Tony Jefferson said he wants a ring, and the timing makes the pitch harder to miss. The Los Angeles Chargers agreed to terms with the 34-year-old safety as they close out Phase 2 of the voluntary offseason program this week and turn next week to Phase 3 and organized team activity practices.
Jefferson is not arriving as a stranger to the league. He has played in 134 career NFL games, and in the 2026 season he produced four interceptions and 57 tackles, the kind of numbers that explain why the Chargers wanted him in the building. He also said the energy and camaraderie around the team in recent weeks has been great, a sign that his return comes with more than just roster value.

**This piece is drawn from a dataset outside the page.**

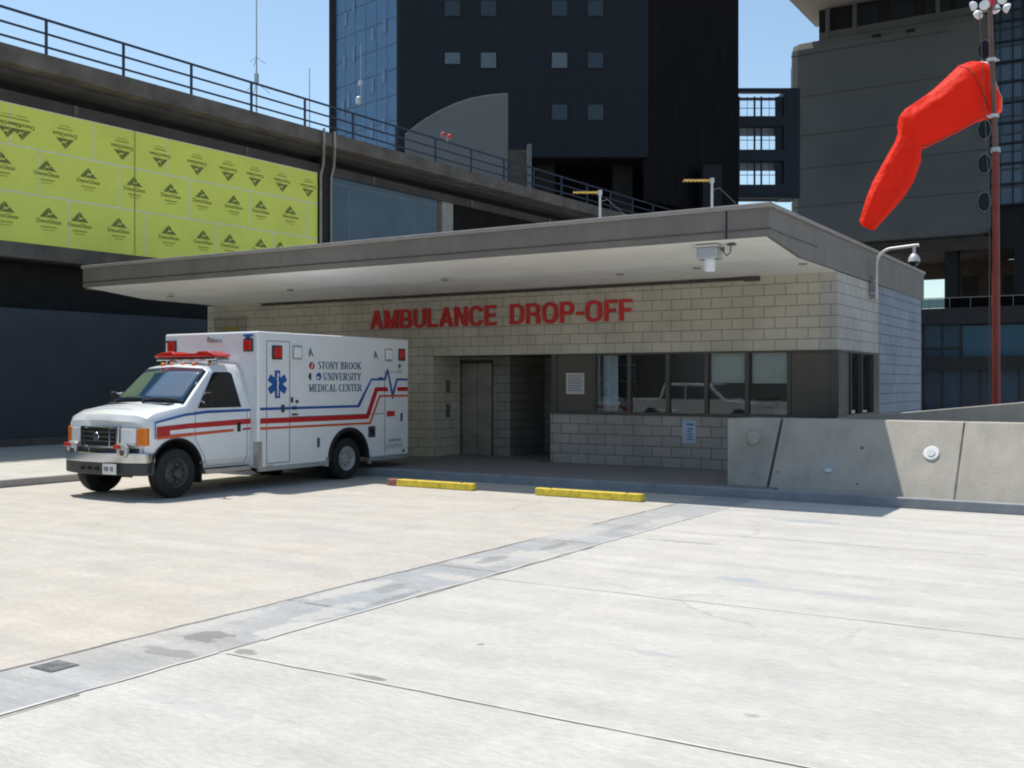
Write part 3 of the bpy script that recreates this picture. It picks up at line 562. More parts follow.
MB().lathe((RX+.84, gy+.07, 4.40), (0, 0, -1), [(0, .03), (.14, .03), (.16, .06), (.22, .10), (.30, .115)]).build('camera_housing', M['galv_light'], gc, smooth=40)
MB().lathe((RX+.84, gy+.07, 4.10), (0, 0, -1), [(0, .10), (.04, .09), (.08, .05), (.095, 0)]).build('dome', M['dark_glass'], gc, smooth=60)
# roof yagi antennas
def yagi(x, y, lab):
    t_ = thing('roof_antenna', lab, 'antenna', (x, y, zt-.05), TH, 'antennas on the canopy roof')
    MB().cyl((0, 0, 0), (0, 0, .98), .022).box((-.09, -.09, 0), (.09, .09, .03)).build('mast', M['galv_light'], t_, local=True)
    mb = MB().cyl((.0, 0, .97), (-.5, 0, .97), .014, n=8)
    mb.build('boom', M['yellow_paint'], t_, local=True)
    mb = MB()
    for k in range(7): mb.cyl((-.06-k*.072, -.13, .97), (-.06-k*.072, .13, .97), .008, n=6); mb.cyl((-.06-k*.072, 0, .94), (-.06-k*.072, 0, 1.0), .008, n=6)
    mb.build('elements', M['red_worn'], t_, local=True)
    MB().lathe((0, 0, .93), (0, 0, 1), [(0, 0), (0, .04), (.08, .04), (.08, 0)], 14).build('clamp', M['galv_light'], t_, local=True)
    MB().tube([(.02, 0, .80), (.14, .05, .85), (.5, .3, .6), (1.1, .6, .1), (1.2, .8, 0.0)], .006, 6).build('cable', M['steel_dark'], t_, local=True)
yagi(onY(600, 17.5), 17.5, 'yellow rod antenna on thin mast on the middle of the canopy roof')
yagi(onY(712, 17.5), 17.5, 'yellow rod antenna on thin mast near the right corner of the canopy roof')

# ================================================================== WHEEL STOPS
def wheel_stop(x0, x1, y, lab, worn):
    t_ = thing('wheel_stop', lab, 'wheel stop', ((x0+x1)/2, y, .006), 0, 'yellow wheel stops along the platform kerb')
    L = (x1-x0)/2; prof = [(-.08, 0), (.08, 0), (.06, .11), (-.06, .11)]
    mb = MB().prism([(-L+worn, p, z) for p, z in prof], (2*L-worn, 0, 0)); mb.build('painted_body', M['yellow_paint'], t_, .012, local=True)
    if worn: MB().prism([(-L, p*.97, z*.97) for p, z in prof], (worn-.002, 0, 0)).build('worn_end', M['red_worn'], t_, .01, local=True)
    mb = MB()
    for s in (-1, 1): mb.cyl((s*L*.72, 0, .105), (s*L*.72, 0, .125), .02, n=10)
    mb.build('bolt', M['steel_dark'], t_, local=True)
wy = 14.42
wheel_stop(onY(389, wy), onY(474.5, wy), wy, 'yellow wheel stop with worn reddish end, the one nearer the ambulance', .22)
wheel_stop(onY(537, wy), onY(643, wy), wy, 'yellow wheel stop fully painted, standing alone in front of the window wall', 0)

# ================================================================== BATTERED CONCRETE WALL
B0 = Vector((-5.37, 16.15, 0)); B1 = Vector((6.0, 16.15-.07*11.37, 0))
wu = (B1-B0).normalized(); wn = Vector((wu.y, -wu.x, 0)); L = (B1-B0).length; zt_w = 1.21
cw = thing('retaining_wall', 'long light grey battered concrete wall with leaning joints right of the building', 'wall', (0, 16.5, 0))
def seg(s0, s1, name, m, zt_=zt_w, set_=.68, th=.35, b=.012):
    a = B0+wu*s0; c = B0+wu*s1
    mb = MB(); pts = [(0, 0), (set_, zt_), (set_+th, zt_), (set_+th, 0)]
    mb.prism([a-wn*p+Vector((0, 0, z)) for p, z in pts], c-a); return mb.build(name, m, cw, b)
cuts = [0.0]
for px_ in (963,):
    # joint position at the top edge
    best = min((abs((512+FPX*((B0+wu*s-wn*.6).dot(RV)/(B0+wu*s-wn*.6).dot(FV)))-px_), s) for s in [k*.01 for k in range(0, 1100)])[1]; cuts.append(best)
cuts += [8.6, L]
for a, b in zip(cuts, cuts[1:]): seg(a+.012, b-.012, 'wall_panel', M['wall_conc'])
seg(0.02, L, 'joint_fill', M['joint_dark'], zt_w-.012, .70, .30, 0)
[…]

What gives this move extra weight is the setting Jefferson kept coming back to earlier this week: Super Bowl LXI will be held Feb. 14 at SoFi Stadium, the Chargers’ home field in Los Angeles. Jefferson said the game being in the building where the Chargers play their home games makes the goal feel special, and he said he wants to do everything he can as a leader and as a playmaker to put his best foot forward. He added that getting a chance to chase a title there would be pretty special.

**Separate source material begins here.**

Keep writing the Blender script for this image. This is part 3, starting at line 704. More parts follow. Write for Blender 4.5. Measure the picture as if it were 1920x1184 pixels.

The Chargers are still in offseason work, not game week. That matters because this is the stage where veteran voices can matter most, especially with OTA practices about to begin and the roster still taking shape around younger players and returning veterans. Jefferson described the work as a chance to get some plays in, run around and be around the young guys and the vets, saying it is just great being back.

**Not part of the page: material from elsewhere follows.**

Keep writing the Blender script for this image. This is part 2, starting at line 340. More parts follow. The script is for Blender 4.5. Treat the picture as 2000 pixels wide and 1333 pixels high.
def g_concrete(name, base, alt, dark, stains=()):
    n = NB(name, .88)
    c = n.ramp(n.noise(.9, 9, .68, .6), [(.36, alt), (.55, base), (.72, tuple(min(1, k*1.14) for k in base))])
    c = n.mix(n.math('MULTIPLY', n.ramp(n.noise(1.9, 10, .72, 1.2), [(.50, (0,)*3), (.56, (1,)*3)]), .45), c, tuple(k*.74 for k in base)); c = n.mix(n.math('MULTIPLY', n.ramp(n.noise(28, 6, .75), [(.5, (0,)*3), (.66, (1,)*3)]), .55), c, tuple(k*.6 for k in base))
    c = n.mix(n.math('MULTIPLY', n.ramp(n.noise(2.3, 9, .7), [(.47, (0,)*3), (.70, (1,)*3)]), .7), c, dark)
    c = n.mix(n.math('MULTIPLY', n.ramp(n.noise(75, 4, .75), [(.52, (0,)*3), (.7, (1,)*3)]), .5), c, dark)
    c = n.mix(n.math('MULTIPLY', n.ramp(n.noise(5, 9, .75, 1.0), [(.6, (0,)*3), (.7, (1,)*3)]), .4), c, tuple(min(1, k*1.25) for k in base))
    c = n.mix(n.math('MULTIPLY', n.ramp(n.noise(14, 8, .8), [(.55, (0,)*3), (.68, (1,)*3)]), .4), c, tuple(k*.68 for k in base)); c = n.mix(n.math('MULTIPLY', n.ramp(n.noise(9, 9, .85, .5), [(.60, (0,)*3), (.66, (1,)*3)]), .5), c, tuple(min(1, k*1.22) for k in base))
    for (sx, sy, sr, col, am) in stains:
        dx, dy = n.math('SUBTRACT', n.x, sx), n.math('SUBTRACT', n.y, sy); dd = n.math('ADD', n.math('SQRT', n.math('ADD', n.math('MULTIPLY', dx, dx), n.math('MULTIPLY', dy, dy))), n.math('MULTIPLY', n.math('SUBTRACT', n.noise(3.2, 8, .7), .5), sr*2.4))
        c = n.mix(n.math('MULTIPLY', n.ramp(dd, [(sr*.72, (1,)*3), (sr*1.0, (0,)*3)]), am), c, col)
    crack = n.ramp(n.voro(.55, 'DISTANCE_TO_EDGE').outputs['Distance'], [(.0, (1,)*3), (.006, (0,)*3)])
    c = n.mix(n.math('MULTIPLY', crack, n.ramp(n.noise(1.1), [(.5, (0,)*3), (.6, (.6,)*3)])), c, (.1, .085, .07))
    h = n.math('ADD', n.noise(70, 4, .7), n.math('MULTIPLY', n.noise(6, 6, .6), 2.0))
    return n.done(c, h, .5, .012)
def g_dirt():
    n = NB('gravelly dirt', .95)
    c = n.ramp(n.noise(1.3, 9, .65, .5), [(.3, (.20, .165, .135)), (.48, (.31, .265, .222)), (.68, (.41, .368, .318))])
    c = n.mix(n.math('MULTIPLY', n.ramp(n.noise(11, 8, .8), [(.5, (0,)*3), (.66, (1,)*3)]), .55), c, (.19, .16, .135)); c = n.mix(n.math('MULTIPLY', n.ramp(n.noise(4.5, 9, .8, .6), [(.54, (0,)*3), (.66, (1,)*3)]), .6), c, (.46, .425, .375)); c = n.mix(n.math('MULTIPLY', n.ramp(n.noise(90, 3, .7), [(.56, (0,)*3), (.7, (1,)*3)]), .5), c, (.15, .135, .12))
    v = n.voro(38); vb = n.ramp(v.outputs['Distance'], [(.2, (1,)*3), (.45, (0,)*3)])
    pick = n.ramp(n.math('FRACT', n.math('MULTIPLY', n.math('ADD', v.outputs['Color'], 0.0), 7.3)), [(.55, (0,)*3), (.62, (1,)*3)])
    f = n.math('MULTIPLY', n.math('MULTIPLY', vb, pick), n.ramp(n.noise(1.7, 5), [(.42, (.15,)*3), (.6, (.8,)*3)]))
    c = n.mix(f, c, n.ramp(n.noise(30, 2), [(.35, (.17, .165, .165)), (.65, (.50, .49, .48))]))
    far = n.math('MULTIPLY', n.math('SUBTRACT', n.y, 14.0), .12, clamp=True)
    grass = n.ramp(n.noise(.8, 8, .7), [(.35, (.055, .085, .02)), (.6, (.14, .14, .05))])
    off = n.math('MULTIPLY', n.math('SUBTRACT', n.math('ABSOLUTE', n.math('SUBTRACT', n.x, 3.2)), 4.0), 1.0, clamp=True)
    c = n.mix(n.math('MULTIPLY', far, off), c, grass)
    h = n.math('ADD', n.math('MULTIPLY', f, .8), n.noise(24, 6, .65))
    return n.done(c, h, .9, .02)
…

The tension for the Chargers is obvious: they are talking about a championship game at their own stadium, but the path there begins with the small, unglamorous work of spring practices. Jefferson, for his part, said another year around the sun has him enjoying every moment. If the Chargers are going to turn that feeling into something larger, they will need the veteran safety they just added to keep matching the talk with the kind of play that made this signing matter in the first place.